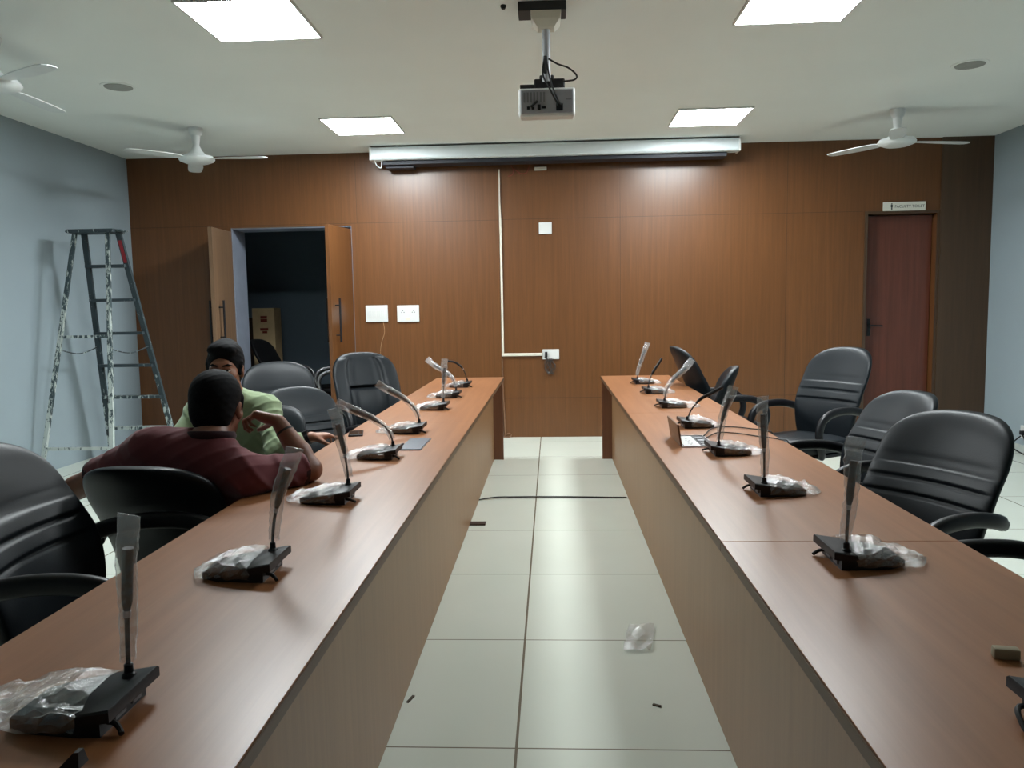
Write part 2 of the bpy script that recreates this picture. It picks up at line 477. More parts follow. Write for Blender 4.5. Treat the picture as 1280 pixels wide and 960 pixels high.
def ceiling_fan(x, y, a0, label, name='ceiling_fan'):
    t = thing(name, label, 'fan', (x, y, ZC), 0, 'white ceiling fans')
    obj('canopy', lathe(B(), [(0.012, -0.085), (0.05, -0.06), (0.062, -0.02), (0.062, 0)], seg=20), M['fanwhite'], t, smooth=True)
    obj('down_rod', lathe(B(), [(0.011, -0.2), (0.011, -0.06)], seg=12), M['fanwhite'], t, smooth=True)
    obj('cup', lathe(B(), [(0.085, -0.235), (0.05, -0.20), (0.028, -0.15), (0.034, -0.11), (0.04, -0.07), (0.012, -0.06)], seg=20), M['fanwhite'], t, smooth=True)
    obj('motor', lathe(B(), [(0.04, -0.312), (0.10, -0.306), (0.145, -0.288), (0.155, -0.270), (0.14, -0.248), (0.09, -0.236), (0.03, -0.232)], seg=28), M['fanwhite'], t, smooth=True)
    for k in range(3):
        a = a0 + k * 2 * PI / 3
        bm = B(); rings = []
        for i, (r, wd) in enumerate(((0.10, 0.03), (0.16, 0.035), (0.20, 0.055), (0.34, 0.066), (0.50, 0.064), (0.60, 0.058), (0.635, 0.045), (0.65, 0.02))):
            tw = 0.16 * (1 - r / 0.8)
            z = -0.268 - 0.02 * (r - 0.1)
            c = []
            for sx, sz in ((-1, -1), (1, -1), (1, 1), (-1, 1)):
                px, pz = sx * wd, sz * 0.003 + sx * wd * tw
                c.append((r * math.cos(a) - px * math.sin(a), r * math.sin(a) + px * math.cos(a), z + pz))
            rings.append(c)
        ring_loft(bm, rings)
        obj('blade', bm, M['fanwhite'], t)
ceiling_fan(-3.129, 7.04, math.radians(-4), 'white ceiling fan above the ladder and the left double door')
ceiling_fan(2.98, 7.11, math.radians(8), 'white ceiling fan above the right door')
ceiling_fan(-3.27, 4.65, math.radians(90), 'white ceiling fan at the left edge of the photo, mostly out of frame')

for x, y, l in ((-3.09, 5.72, 'round flush ceiling speaker on the left side of the ceiling'), (2.93, 5.84, 'round flush ceiling speaker on the right side of the ceiling')):
    t = thing('ceiling_speaker', l, 'speaker', (x, y, ZC), 0, 'round ceiling speakers')
    obj('grille', lathe(B(), [(0.0, -0.010), (0.094, -0.010), (0.098, -0.004)], seg=32), plain('speaker_grille', srgb(150, 152, 148), 0.8), t, smooth=True)
    obj('rim', lathe(B(), [(0.098, -0.006), (0.118, -0.005), (0.12, 0.0)], seg=32), M['ceiling'], t, smooth=True)

tag(obj('ceiling_hook', lathe(B(), [(0.01, -0.02), (0.016, -0.008), (0.016, 0)], (-0.24, 4.46, ZC), 10), M['black']), 'tiny dark fixing on the ceiling left of the projector mount', 'ceiling fixing')

def projector():
    t = thing('projector', 'white projector hanging from a ceiling pole, cables at its back', 'projector', (-0.01, 4.5, ZC), 0)
    o = obj('mount_plate', box(B(), -0.15, 0.11, -0.09, 0.06, -0.05, 0.0, 0.004), M['black_matt'], t)
    rings = [[(sx * r, sy * r - 0.01, z) for sx, sy in ((-1, -1), (1, -1), (1, 1), (-1, 1))] for r, z in ((0.045, -0.125), (0.075, -0.09), (0.082, -0.05))]
    obj('mount_cup', ring_loft(B(), rings), M['offwhite'], t)
    obj('pole', sweep(B(), [(0, 0, -0.12), (0, 0, -0.40)], 0.023, seg=18), M['silver'], t, smooth=True)
    # body: underside faces up here
    bz0, bz1 = -0.585, -0.435
    b = obj('body', box(B(), -0.155, 0.155, -0.005, 0.215, bz0, bz1, 0.012, seg=3), M['white'], t, smooth=True)
    b.matrix_local = Matrix.Translation((0, 0, bz0)) @ Matrix.Rotation(0.14, 4, 'X') @ Matrix.Translation((0, 0, -bz0))
    obj('back_panel', box(B(), -0.143, 0.143, -0.009, -0.002, bz0 + 0.018, bz1 - 0.01, 0.002), plain('projector_back', srgb(158, 160, 166), 0.5), b)
    bm = B()
    for i in range(7): box(bm, -0.128 + i * 0.018, -0.118 + i * 0.018, -0.0115, -0.008, bz1 - 0.075, bz1 - 0.022)
    obj('vent', bm, M['grey'], b)
    for x0, x1, z0, z1, mm in ((-0.11, -0.095, 0.038, 0.055, 'black'), (-0.083, -0.069, 0.038, 0.052, 'black'), (-0.052, -0.035, 0.034, 0.064, 'black'), (-0.03, -0.006, 0.042, 0.054, 'black'), (0.05, 0.088, 0.03, 0.066, 'black'), (0.105, 0.135, 0.085, 0.09, 'grey')):
        obj('port', box(B(), x0, x1, -0.0135, -0.008, bz0 + z0, bz0 + z1), M[mm], b)
    lens = lathe(B(), [(0.036, 0), (0.036, 0.02), (0.03, 0.022)], seg=24)
    for v in lens.verts: v.co = Vector((v.co.x + 0.07, 0.213 + v.co.z, v.co.y - 0.51))
    obj('lens', lens, M['black'], b, smooth=True)
    bm = B(); box(bm, -0.148, -0.07, 0.0, 0.07, bz1, bz1 + 0.026, 0.004); box(bm, -0.07, 0.10, 0.0, 0.09, bz1, bz1 + 0.055, 0.008)
    box(bm, -0.04, 0.04, 0.0, 0.05, bz1 + 0.05, bz1 + 0.075, 0.008)
    obj('mount_bracket', bm, M['black_matt'], t)
    bm = B()
    sweep(bm, catmull([(0.012, -0.03, -0.285), (0.06, -0.035, -0.315), (0.12, -0.04, -0.34), (0.163, -0.04, -0.38), (0.15, -0.035, -0.402), (0.09, -0.02, -0.404)]), 0.005, seg=8)
    sweep(bm, catmull([(-0.012, -0.028, -0.285), (-0.02, -0.035, -0.37), (0.02, -0.03, -0.45), (0.062, -0.02, bz0 + 0.055)]), 0.005, seg=8)
    sweep(bm, catmull([(0.0, -0.028, -0.29), (0.02, -0.04, -0.40), (0.05, -0.035, -0.48), (0.076, -0.02, bz0 + 0.055)]), 0.005, seg=8)
    sweep(bm, [(-0.005, -0.026, -0.27), (-0.008, -0.03, -0.36)], 0.011, seg=8)
    obj('cable', bm, M['rubber'], t, smooth=True)
    bm = B()
    sweep(bm, [(-0.09, -0.018, bz0 + 0.05), (-0.052, -0.022, bz0 + 0.08)], 0.007, seg=8)
    obj('plug', bm, M['rubber'], t, smooth=True)
    return t
projector()

def screen():
    t = thing('projector_screen', 'long white roll-up projector screen case under the ceiling at the far wall', 'projector screen', (0.035, 8.06, ZC - 0.001), 0)
    h = 1.81
    rings = []
    prof = [(-0.075, -0.03), (-0.07, -0.005), (-0.05, 0.0), (0.06, 0.0), (0.075, -0.02), (0.075, -0.115), (0.06, -0.125), (-0.06, -0.125), (-0.075, -0.11)]
    rings = [[(x, p[0], p[1] - 0.012) for p in prof] for x in (-h, h)]
    obj('case', ring_loft(B(), rings), M['screencase'], t)
    obj('end_cap', box(B(), h, h + 0.018, -0.08, 0.08, -0.142, -0.008, 0.004), M['white'], t)
    obj('end_cap', box(B(), -h - 0.018, -h, -0.08, 0.08, -0.142, -0.008, 0.004), M['white'], t)
    bm = B(); box(bm, -h + 0.1, h - 0.1, 0.0, 0.19, -0.175, -0.137); box(bm, -h + 0.12, -h + 0.4, 0.06, 0.2, -0.20, -0.175)  # dark bar plus the case's wall shadow and its notch, modelled as boxes
    obj('bottom_bar_and_shadow', bm, M['navy'], t)
    for x in (-1.2, 0.0, 1.2): obj('bracket', box(B(), x - 0.03, x + 0.03, 0.06, 0.24, -0.09, -0.02), M['grey'], t)
    bm = B(); sweep(bm, catmull([(-h + 0.03, -0.05, -0.14), (-h + 0.05, -0.05, -0.19), (-h + 0.09, -0.04, -0.21), (-h + 0.095, -0.03, -0.14)]), 0.004, seg=6)
    obj('pull_cord', bm, M['white'], t, smooth=True)
screen()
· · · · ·
**Request**. Reproduce the data above word for word from its first line through the line that holds "ceiling_fan(-3.27, 4.65, math.radians(90), 'white", both ends included; skip pictures.

**Full answer**.
Write part 2 of the bpy script that recreates this picture. It picks up at line 477. More parts follow. Write for Blender 4.5. Treat the picture as 1280 pixels wide and 960 pixels high.
def ceiling_fan(x, y, a0, label, name='ceiling_fan'):
    t = thing(name, label, 'fan', (x, y, ZC), 0, 'white ceiling fans')
    obj('canopy', lathe(B(), [(0.012, -0.085), (0.05, -0.06), (0.062, -0.02), (0.062, 0)], seg=20), M['fanwhite'], t, smooth=True)
    obj('down_rod', lathe(B(), [(0.011, -0.2), (0.011, -0.06)], seg=12), M['fanwhite'], t, smooth=True)
    obj('cup', lathe(B(), [(0.085, -0.235), (0.05, -0.20), (0.028, -0.15), (0.034, -0.11), (0.04, -0.07), (0.012, -0.06)], seg=20), M['fanwhite'], t, smooth=True)
    obj('motor', lathe(B(), [(0.04, -0.312), (0.10, -0.306), (0.145, -0.288), (0.155, -0.270), (0.14, -0.248), (0.09, -0.236), (0.03, -0.232)], seg=28), M['fanwhite'], t, smooth=True)
    for k in range(3):
        a = a0 + k * 2 * PI / 3
        bm = B(); rings = []
        for i, (r, wd) in enumerate(((0.10, 0.03), (0.16, 0.035), (0.20, 0.055), (0.34, 0.066), (0.50, 0.064), (0.60, 0.058), (0.635, 0.045), (0.65, 0.02))):
            tw = 0.16 * (1 - r / 0.8)
            z = -0.268 - 0.02 * (r - 0.1)
            c = []
            for sx, sz in ((-1, -1), (1, -1), (1, 1), (-1, 1)):
                px, pz = sx * wd, sz * 0.003 + sx * wd * tw
                c.append((r * math.cos(a) - px * math.sin(a), r * math.sin(a) + px * math.cos(a), z + pz))
            rings.append(c)
        ring_loft(bm, rings)
        obj('blade', bm, M['fanwhite'], t)
ceiling_fan(-3.129, 7.04, math.radians(-4), 'white ceiling fan above the ladder and the left double door')
ceiling_fan(2.98, 7.11, math.radians(8), 'white ceiling fan above the right door')
ceiling_fan(-3.27, 4.65, math.radians(90), 'white ceiling fan at the left edge of the photo, mostly out of frame')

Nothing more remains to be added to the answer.